● **Data shown**:

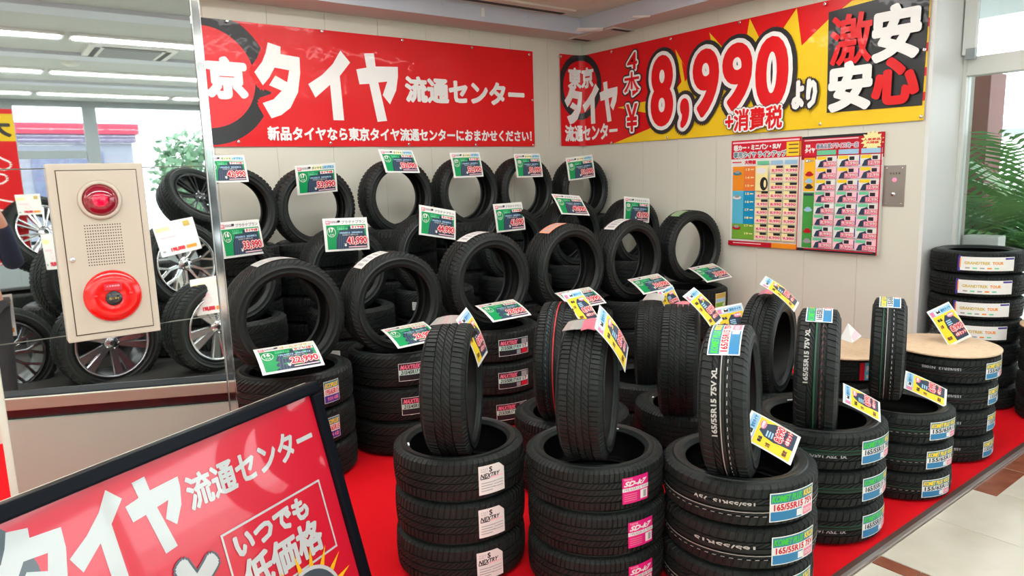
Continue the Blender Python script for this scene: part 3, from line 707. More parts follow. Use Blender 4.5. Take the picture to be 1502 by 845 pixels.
# small white marks on the beads, where the photograph shows them
bpy.context.view_layer.update()
def bead_mark(t, px, py, side=1, w=.030):
    kd = KND[t['kd']]; r = kd['rim']/2+.006; z = side*kd['W']*.45; best = None
    for k in range(360):
        a = k*PI/180; e = math.dist(proj(t.matrix_world @ Vector((r*math.cos(a), r*math.sin(a), z))), (px, py))
        if best is None or e < best[0]: best = (e, a)
    q = MB(); q.box((-.0035, -w/2, -.001), (.0035, w/2, .0035)); o = q.obj('bead_mark', I_WHITE, t)
    a = best[1]; o.matrix_local = Matrix.Rotation(a, 4, 'Z') @ Matrix.Translation((r, 0, z))
TI = [o for o in COL.objects if o.name.startswith('tire') and o.parent is None]
def top_of(desc): return [o for o in TI if o.get('group') == 'tires of the '+desc][-1]
bead_mark(top_of('front left display stack with white paper stickers'), 603, 651)
bead_mark(top_of('front centre display stack with magenta stickers'), 906, 624, 1, .012)
bead_mark(top_of('ring stack behind the nearest display stack'), 952, 579, 1, .018)
bead_mark(top_of('display stack with dark-numbered green and blue stickers'), 1159, 587, 1, .03)

# ------------------------------------------------------------------ price cards
def card_mesh(pr, w, h, bend):
    def fn(x, y, hh):
        s = (x/w); t = (y/h); return (x-w/2, -(bend*(1-(2*t-1)**2))*1.0-hh-.0008, y-h/2)
    return fn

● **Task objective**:
Quote the preceding listing precisely and completely, omitting its images.

● **Solved exercise**:
Continue the Blender Python script for this scene: part 3, from line 707. More parts follow. Use Blender 4.5. Take the picture to be 1502 by 845 pixels.
# small white marks on the beads, where the photograph shows them
bpy.context.view_layer.update()
def bead_mark(t, px, py, side=1, w=.030):
    kd = KND[t['kd']]; r = kd['rim']/2+.006; z = side*kd['W']*.45; best = None
    for k in range(360):
        a = k*PI/180; e = math.dist(proj(t.matrix_world @ Vector((r*math.cos(a), r*math.sin(a), z))), (px, py))
        if best is None or e < best[0]: best = (e, a)
    q = MB(); q.box((-.0035, -w/2, -.001), (.0035, w/2, .0035)); o = q.obj('bead_mark', I_WHITE, t)
    a = best[1]; o.matrix_local = Matrix.Rotation(a, 4, 'Z') @ Matrix.Translation((r, 0, z))
TI = [o for o in COL.objects if o.name.startswith('tire') and o.parent is None]
def top_of(desc): return [o for o in TI if o.get('group') == 'tires of the '+desc][-1]
bead_mark(top_of('front left display stack with white paper stickers'), 603, 651)
bead_mark(top_of('front centre display stack with magenta stickers'), 906, 624, 1, .012)
bead_mark(top_of('ring stack behind the nearest display stack'), 952, 579, 1, .018)
bead_mark(top_of('display stack with dark-numbered green and blue stickers'), 1159, 587, 1, .03)

# ------------------------------------------------------------------ price cards
def card_mesh(pr, w, h, bend):
    def fn(x, y, hh):
        s = (x/w); t = (y/h); return (x-w/2, -(bend*(1-(2*t-1)**2))*1.0-hh-.0008, y-h/2)
    return fn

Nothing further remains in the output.